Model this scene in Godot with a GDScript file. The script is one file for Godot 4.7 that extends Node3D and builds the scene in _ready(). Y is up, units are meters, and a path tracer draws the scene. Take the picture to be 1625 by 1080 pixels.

---

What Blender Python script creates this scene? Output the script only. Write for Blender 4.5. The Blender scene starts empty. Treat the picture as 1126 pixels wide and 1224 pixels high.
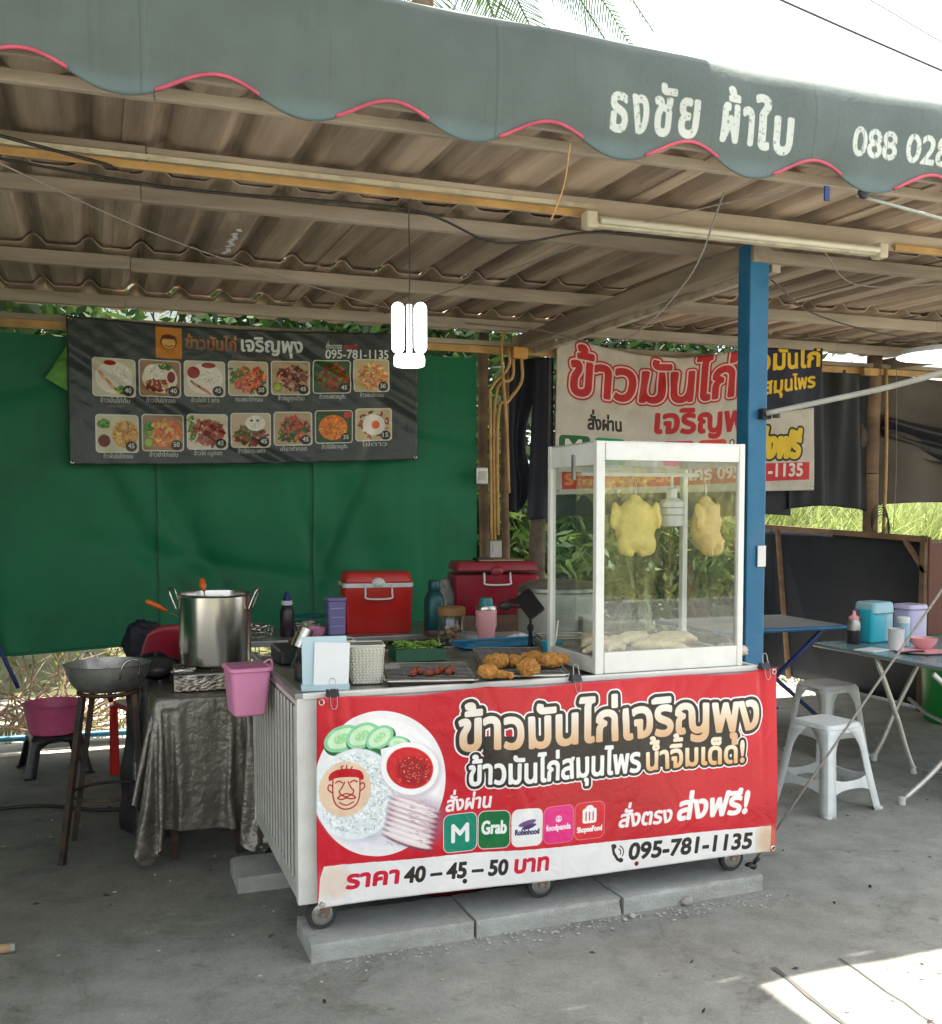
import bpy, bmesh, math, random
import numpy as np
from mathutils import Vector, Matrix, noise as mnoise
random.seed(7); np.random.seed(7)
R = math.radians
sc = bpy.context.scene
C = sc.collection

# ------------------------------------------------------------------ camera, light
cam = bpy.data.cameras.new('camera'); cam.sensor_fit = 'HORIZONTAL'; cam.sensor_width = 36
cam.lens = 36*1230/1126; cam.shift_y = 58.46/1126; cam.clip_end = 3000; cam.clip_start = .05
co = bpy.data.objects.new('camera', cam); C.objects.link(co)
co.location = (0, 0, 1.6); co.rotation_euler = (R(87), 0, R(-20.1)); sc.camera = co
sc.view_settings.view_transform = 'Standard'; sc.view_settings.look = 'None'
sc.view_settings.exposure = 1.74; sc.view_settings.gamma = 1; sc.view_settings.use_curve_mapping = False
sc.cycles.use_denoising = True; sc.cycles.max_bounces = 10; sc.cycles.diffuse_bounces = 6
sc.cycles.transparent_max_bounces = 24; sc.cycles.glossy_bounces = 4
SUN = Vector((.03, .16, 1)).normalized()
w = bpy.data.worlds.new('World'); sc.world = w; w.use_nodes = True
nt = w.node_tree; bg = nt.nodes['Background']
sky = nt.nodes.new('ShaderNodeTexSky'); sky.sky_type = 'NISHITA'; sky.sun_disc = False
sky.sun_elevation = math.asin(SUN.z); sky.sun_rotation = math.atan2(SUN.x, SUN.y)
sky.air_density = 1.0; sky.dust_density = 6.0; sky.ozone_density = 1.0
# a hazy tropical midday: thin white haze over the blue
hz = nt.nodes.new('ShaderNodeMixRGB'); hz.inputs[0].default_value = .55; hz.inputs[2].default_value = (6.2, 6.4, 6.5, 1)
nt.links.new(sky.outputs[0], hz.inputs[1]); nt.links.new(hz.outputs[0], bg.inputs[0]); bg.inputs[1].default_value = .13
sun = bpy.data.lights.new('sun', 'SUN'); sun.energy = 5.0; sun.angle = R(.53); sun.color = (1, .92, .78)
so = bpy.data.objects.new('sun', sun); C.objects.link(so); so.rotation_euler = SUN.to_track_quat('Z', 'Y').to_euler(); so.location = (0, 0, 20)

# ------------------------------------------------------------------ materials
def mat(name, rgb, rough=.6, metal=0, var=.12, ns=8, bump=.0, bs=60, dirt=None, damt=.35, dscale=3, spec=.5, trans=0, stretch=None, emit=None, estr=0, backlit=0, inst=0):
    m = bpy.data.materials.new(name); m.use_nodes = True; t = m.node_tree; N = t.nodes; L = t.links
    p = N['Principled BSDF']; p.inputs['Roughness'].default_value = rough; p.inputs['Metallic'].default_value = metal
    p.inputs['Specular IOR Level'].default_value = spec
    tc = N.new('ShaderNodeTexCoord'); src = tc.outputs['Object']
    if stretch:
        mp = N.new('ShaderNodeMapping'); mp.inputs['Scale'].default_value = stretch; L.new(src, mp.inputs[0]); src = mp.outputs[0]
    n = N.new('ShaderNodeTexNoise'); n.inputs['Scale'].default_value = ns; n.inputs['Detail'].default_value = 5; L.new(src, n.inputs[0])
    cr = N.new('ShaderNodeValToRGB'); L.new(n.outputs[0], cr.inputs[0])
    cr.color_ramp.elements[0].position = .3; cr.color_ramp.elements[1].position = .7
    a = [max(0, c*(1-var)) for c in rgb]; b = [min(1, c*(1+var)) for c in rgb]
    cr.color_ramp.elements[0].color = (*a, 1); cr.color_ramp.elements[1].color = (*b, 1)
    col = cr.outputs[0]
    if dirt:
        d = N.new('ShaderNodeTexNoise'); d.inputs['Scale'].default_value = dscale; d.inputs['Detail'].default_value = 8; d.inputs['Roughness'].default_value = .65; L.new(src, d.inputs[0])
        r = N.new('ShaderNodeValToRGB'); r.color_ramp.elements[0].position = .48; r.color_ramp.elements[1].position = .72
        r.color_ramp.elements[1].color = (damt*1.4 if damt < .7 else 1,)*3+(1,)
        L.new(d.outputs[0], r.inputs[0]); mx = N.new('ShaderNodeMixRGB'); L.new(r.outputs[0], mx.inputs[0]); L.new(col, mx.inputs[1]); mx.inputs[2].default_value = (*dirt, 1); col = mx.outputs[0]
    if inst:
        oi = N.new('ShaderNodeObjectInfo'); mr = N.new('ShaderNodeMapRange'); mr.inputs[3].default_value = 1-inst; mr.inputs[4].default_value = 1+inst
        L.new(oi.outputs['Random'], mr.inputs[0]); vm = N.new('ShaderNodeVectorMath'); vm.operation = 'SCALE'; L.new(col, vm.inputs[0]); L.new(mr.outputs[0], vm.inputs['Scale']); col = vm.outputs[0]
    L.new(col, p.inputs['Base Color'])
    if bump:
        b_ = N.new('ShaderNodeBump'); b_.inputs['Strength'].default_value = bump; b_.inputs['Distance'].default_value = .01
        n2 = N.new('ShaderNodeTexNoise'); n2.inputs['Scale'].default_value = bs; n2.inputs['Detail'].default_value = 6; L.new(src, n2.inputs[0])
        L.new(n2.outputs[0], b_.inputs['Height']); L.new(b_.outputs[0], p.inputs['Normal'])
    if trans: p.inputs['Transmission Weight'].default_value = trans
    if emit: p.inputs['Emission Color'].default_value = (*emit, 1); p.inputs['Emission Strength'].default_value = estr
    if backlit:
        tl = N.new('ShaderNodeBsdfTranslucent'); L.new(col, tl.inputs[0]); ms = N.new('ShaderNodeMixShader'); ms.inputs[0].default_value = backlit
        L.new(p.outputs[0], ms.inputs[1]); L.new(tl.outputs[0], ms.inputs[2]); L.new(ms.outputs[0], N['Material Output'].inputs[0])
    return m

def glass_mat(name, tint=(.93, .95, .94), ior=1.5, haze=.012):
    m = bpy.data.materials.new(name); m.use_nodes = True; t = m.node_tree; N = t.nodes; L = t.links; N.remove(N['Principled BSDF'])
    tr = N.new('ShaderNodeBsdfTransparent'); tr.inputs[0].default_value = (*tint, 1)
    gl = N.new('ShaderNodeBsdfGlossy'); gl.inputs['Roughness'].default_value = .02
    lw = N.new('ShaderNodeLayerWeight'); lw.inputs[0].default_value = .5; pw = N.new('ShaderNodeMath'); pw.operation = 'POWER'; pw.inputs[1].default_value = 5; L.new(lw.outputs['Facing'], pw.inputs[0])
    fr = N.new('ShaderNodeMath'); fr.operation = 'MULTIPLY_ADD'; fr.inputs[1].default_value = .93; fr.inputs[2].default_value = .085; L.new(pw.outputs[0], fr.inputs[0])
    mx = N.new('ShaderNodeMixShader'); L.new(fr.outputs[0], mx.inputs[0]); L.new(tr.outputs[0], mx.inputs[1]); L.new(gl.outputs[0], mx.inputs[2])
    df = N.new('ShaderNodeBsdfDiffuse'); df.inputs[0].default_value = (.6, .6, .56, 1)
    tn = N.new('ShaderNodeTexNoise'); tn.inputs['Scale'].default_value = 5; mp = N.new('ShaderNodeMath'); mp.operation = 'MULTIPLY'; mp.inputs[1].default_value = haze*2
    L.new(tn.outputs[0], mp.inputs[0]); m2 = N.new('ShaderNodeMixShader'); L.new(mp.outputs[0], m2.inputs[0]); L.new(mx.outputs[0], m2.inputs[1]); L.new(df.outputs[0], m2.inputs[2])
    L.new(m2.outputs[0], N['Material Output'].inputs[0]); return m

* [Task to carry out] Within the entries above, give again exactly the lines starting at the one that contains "What Blender Python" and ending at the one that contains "C = sc.collection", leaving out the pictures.

* [Answer to this task]
What Blender Python script creates this scene? Output the script only. Write for Blender 4.5. The Blender scene starts empty. Treat the picture as 1126 pixels wide and 1224 pixels high.
import bpy, bmesh, math, random
import numpy as np
from mathutils import Vector, Matrix, noise as mnoise
random.seed(7); np.random.seed(7)
R = math.radians
sc = bpy.context.scene
C = sc.collection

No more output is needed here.